Un esempio odierno dell’influenza del capitalismo in ascesa ce la offre il caso Chiara Ferragni – pandoro in cui da una parte troviamo l’idea di poter comprare la propria libertà dalla punizione che esprime un nuovo sentimento verso il ruolo del denaro.

L’influenza dei social

Il vero degrado culturale è il passaggio che la malagestione dei social ha segnato tra la tradizionale e sana comunicazione alla falsa strumentale propaganda social.

Seppur la vita è maestra per tutti e anche la scienza procede per tentativi ed errori, “Ho commesso un errore di comunicazione” può scagionare i cosiddetti comunicatori che fanno appunto comunicazione soprattutto lì dove vengono coinvolti in opere di beneficenza?

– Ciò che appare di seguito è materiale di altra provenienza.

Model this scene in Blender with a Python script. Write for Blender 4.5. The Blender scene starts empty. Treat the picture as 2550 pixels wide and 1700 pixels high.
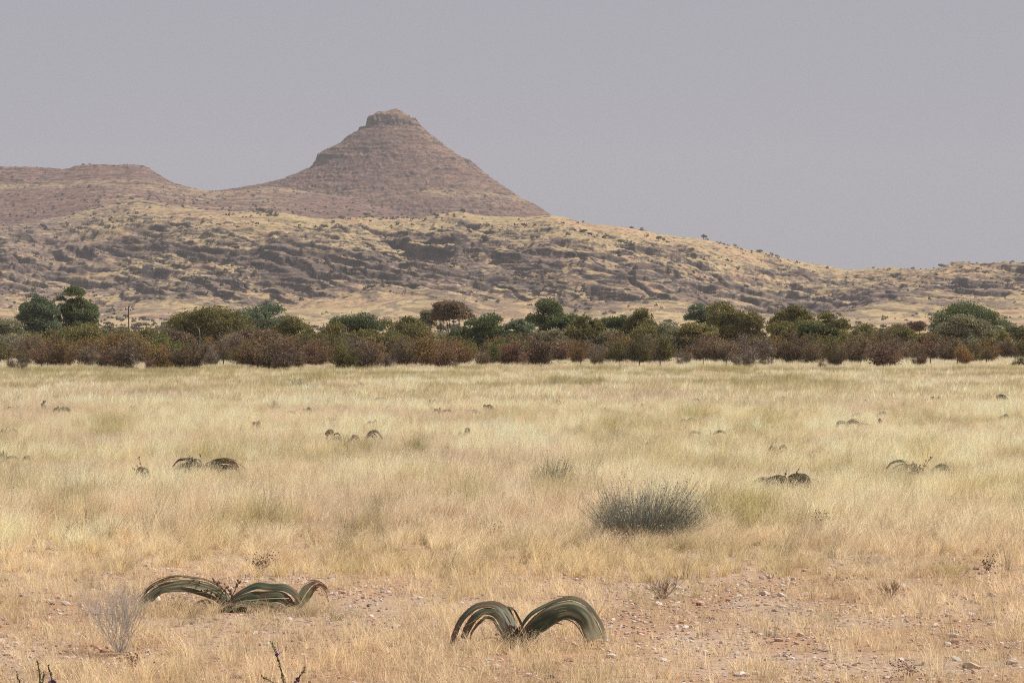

Possibile che nell’era dei social a decretare il successo sono più i numeri che i contenuti? Come racconta la giornalista Silvia Grassi insieme a Roberto Iadicicco nel loro libro per Guida Editori dal titolo: “Comunicatore a chi?“.

Andando a ritroso nella storia, fu nel 1343 che Papa Clemente VI servendosi della teoria della lettera di indulgenza rivela lo spirito del nuovo pensiero capitalistico. Infatti, Clemente VI, riteneva che il Papa fosse fiduciario degli illuminati meriti acquisiti da Cristo e dai Santi tanto da poter distribuire parti di questo tesoro ai fedeli.

È qui che si rintraccia il concetto di Papa inteso come monopolista e possidente di un nuovo e immenso capitale morale a uso e vantaggio finanziario personale oltre che morale dei suoi clienti.

Riscoprire i propri valori a Natale

L’invito che rivolge Pasolini nella poesia “Non c’è più Natale” è più che mai attuale: l’autore vuole allontanare ogni tipo di influenza imposta dall’alto e invitare tutti a ritrovare il coraggio di essere se stessi, trascorrendo il periodo delle feste non come un’imposizione fatta di convenzioni sociali, ma come scelta in linea con i propri valori, per tornare a vivere le festività in maniera autentica, con Luce e Coraggio.